On Nov. 20 Chinese president Xi Jinping, speaking at the 24th APEC Economic Leaders’ Meeting in Lima, Peru, called on the APEC economies to “stay committed to taking economic globalization forward, increasing openness in the Asia-Pacific economy, breaking bottlenecks in regional connectivity, and blazing new trails in reform and innovation,” according to the Xinhua news agency.

In the course of his presidential campaign, on the other hand, Trump criticized nearly every post-World War network the US is part of, from the WTO to NATO, while the decision by the British electorate to abandon the European Union and its common market has been described by its proponents as a way of “bringing jobs back” to England.

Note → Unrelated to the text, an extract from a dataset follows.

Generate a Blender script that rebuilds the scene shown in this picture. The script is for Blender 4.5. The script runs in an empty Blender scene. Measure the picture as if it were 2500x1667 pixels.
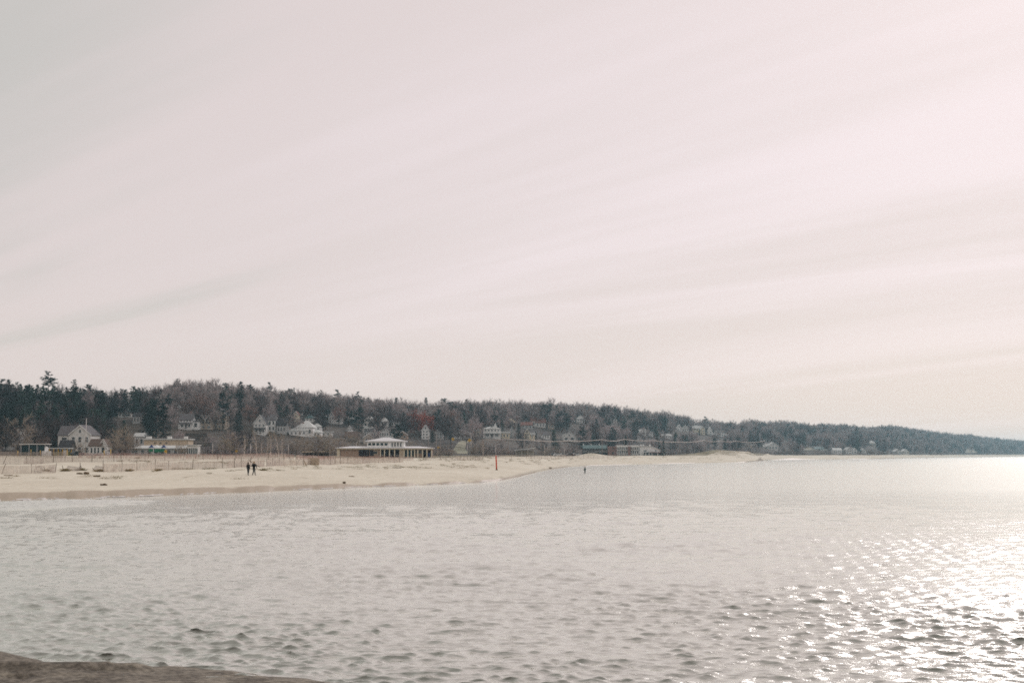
import bpy, bmesh, math, random
import numpy as np
from mathutils import Vector, Matrix

R = math.radians
sc = bpy.context.scene
COL = sc.collection

# ------------------------------------------------------------------ camera
F = 3472.2                      # focal length in pixels of the 2500 px wide photograph (50 mm)
CAM_H = 3.6
HZ = 1110.0                     # row of the horizon
PITCH = math.atan((HZ - 833.5) / F)
cam_d = bpy.data.cameras.new('camera')
cam_d.sensor_width = 36.0
cam_d.lens = 50.0
cam_d.clip_start = 0.5
cam_d.clip_end = 20000.0
cam = bpy.data.objects.new('camera', cam_d)
COL.objects.link(cam)
cam.location = (0, 0, CAM_H)
cam.rotation_euler = (math.pi / 2 + PITCH, 0, 0)
sc.camera = cam

# ------------------------------------------------------------------ sky, sun, exposure
SUN_EL, SUN_AZ = R(27.0), R(23.5)      # azimuth measured to the right of the view axis
sun_dir = Vector((math.sin(SUN_AZ) * math.cos(SUN_EL), math.cos(SUN_AZ) * math.cos(SUN_EL), math.sin(SUN_EL)))
world = bpy.data.worlds.new('World')
sc.world = world
world.use_nodes = True
wn, wl = world.node_tree.nodes, world.node_tree.links
wn.clear()


def N(tree, kind, **kw):
    n = tree.nodes.new(kind)
    for k, v in kw.items():
        setattr(n, k, v)
    return n


def M(tree, op, a, b=None, c=None, clamp=False):
    n = tree.nodes.new('ShaderNodeMath')
    n.operation = op
    n.use_clamp = clamp
    for i, x in enumerate((a, b, c)):
        if x is None:
            continue
        if isinstance(x, (int, float)):
            n.inputs[i].default_value = x
        else:
            tree.links.new(x, n.inputs[i])
    return n.outputs[0]


def MIX(tree, fac, a, b, blend='MIX'):
    n = tree.nodes.new('ShaderNodeMix')
    n.data_type = 'RGBA'
    n.blend_type = blend
    for sock, x in ((n.inputs[0], fac), (n.inputs[6], a), (n.inputs[7], b)):
        if isinstance(x, (int, float)):
            sock.default_value = x
        elif isinstance(x, (tuple, list)):
            sock.default_value = (*x, 1.0)[:4]
        else:
            tree.links.new(x, sock)
    return n.outputs[2]


def RANGE(tree, v, a, b, c=0.0, d=1.0, smooth=True):
    n = tree.nodes.new('ShaderNodeMapRange')
    n.interpolation_type = 'SMOOTHSTEP' if smooth else 'LINEAR'
    tree.links.new(v, n.inputs[0])
    for i, x in enumerate((a, b, c, d)):
        n.inputs[1 + i].default_value = x
    return n.outputs[0]


wt = world.node_tree
tc = N(wt, 'ShaderNodeTexCoord')
sep = N(wt, 'ShaderNodeSeparateXYZ')
wl.new(tc.outputs['Generated'], sep.inputs[0])
zc = M(wt, 'ADD', M(wt, 'MAXIMUM', sep.outputs[2], 0.0), 0.10)
comb = N(wt, 'ShaderNodeCombineXYZ')
wl.new(M(wt, 'DIVIDE', sep.outputs[0], zc), comb.inputs[0])
wl.new(M(wt, 'DIVIDE', sep.outputs[1], zc), comb.inputs[1])


def cloud_noise(rot, sx, sy, scale, detail, off):
    mp0 = N(wt, 'ShaderNodeMapping')
    mp0.inputs['Rotation'].default_value = (0, 0, rot)
    wl.new(comb.outputs[0], mp0.inputs[0])
    mp = N(wt, 'ShaderNodeMapping')
    mp.inputs['Location'].default_value = off
    mp.inputs['Scale'].default_value = (sx, sy, 1)
    wl.new(mp0.outputs[0], mp.inputs[0])
    nz = N(wt, 'ShaderNodeTexNoise')
    nz.inputs['Scale'].default_value = scale
    nz.inputs['Detail'].default_value = detail + 2
    nz.inputs['Roughness'].default_value = 0.56
    nz.inputs['Distortion'].default_value = 0.9
    wl.new(mp.outputs[0], nz.inputs['Vector'])
    return nz.outputs[0]


n1 = cloud_noise(R(-137), 0.16, 0.75, 1.0, 2.0, (24.91, 23.45, 21.35))
n2 = cloud_noise(R(-131), 0.30, 1.6, 1.0, 5.0, (20.47, 6.22, 24.91))
streak = M(wt, 'ADD', M(wt, 'MULTIPLY', n1, 0.82), M(wt, 'MULTIPLY', n2, 0.18))
streak = RANGE(wt, streak, 0.33, 0.67)
dotn = N(wt, 'ShaderNodeVectorMath', operation='DOT_PRODUCT')
wl.new(tc.outputs['Generated'], dotn.inputs[0])
dotn.inputs[1].default_value = sun_dir
glow = RANGE(wt, dotn.outputs['Value'], 0.69, 0.98)
light = M(wt, 'ADD', M(wt, 'MULTIPLY', glow, 0.46), M(wt, 'MULTIPLY', streak, 0.52), clamp=True)
cr = N(wt, 'ShaderNodeValToRGB')
cr.color_ramp.interpolation = 'EASE'
cr.color_ramp.elements[0].color = (0.50, 0.475, 0.445, 1)
cr.color_ramp.elements[1].color = (0.745, 0.648, 0.660, 1)
el_ = cr.color_ramp.elements.new(0.42)
el_.color = (0.640, 0.556, 0.542, 1)
wl.new(light, cr.inputs[0])
veil = cr.outputs[0]
lowf = RANGE(wt, sep.outputs[2], 0.02, 0.13, 1.0, 0.0)
veil = MIX(wt, M(wt, 'MULTIPLY', lowf, 0.50), veil, (0.660, 0.575, 0.545))
bg_veil = N(wt, 'ShaderNodeBackground')
wl.new(veil, bg_veil.inputs[0])
bg_veil.inputs[1].default_value = 1.0
sky = N(wt, 'ShaderNodeTexSky', sky_type='NISHITA', sun_disc=False)
sky.sun_elevation = SUN_EL
sky.sun_rotation = SUN_AZ
bg_sky = N(wt, 'ShaderNodeBackground')
wl.new(sky.outputs[0], bg_sky.inputs[0])
bg_sky.inputs[1].default_value = 0.10
mixw = N(wt, 'ShaderNodeMixShader')
mixw.inputs[0].default_value = 0.94
wl.new(bg_sky.outputs[0], mixw.inputs[1])
wl.new(bg_veil.outputs[0], mixw.inputs[2])
outw = N(wt, 'ShaderNodeOutputWorld')
wl.new(mixw.outputs[0], outw.inputs[0])

sun_d = bpy.data.lights.new('sun', 'SUN')
sun_d.energy = 1.05
sun_d.angle = R(10.0)
sun_d.color = (1.0, 0.93, 0.94)
sun = bpy.data.objects.new('sun', sun_d)
COL.objects.link(sun)
sun.location = sun_dir * 300
sun.rotation_euler = (-sun_dir).to_track_quat('-Z', 'Y').to_euler()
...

China, meanwhile, has arguably benefitted the most from globalization in the past three decades. Blamed by Trump for “stealing jobs,” which were willingly brought over by US business leaders, China is now exporting jobs and goods all over the globe, from the US to Kenya, and building what has been described as the most extensive commercial and military empire in history.

The most ambitious part of this plan is the One Belt One Road (OBOR) initiative, one of Xi’s pet projects. Launched in 2013, the project has taken Chinese engineers and political ambassadors to Pakistan and Sri Lanka in order to build, respectively, the ports of Gwadar and of Colombo.

Of course, China does not have the free press or freedom of protest that would allow a big anti-globalization movement to take shape—but then, tens of millions of Chinese now considered part of the middle class would not have gotten there without globalization. They are not likely to protest it.

So, while the West is retrenching and bemoaning the side-effects of unprecedented interaction and integration among businesses around the world, China, for its part, is happy to let globalization continue full steam ahead. And democracies, at least in the eyes of Beijing’s rulers, have never looked more chaotic and undesirable.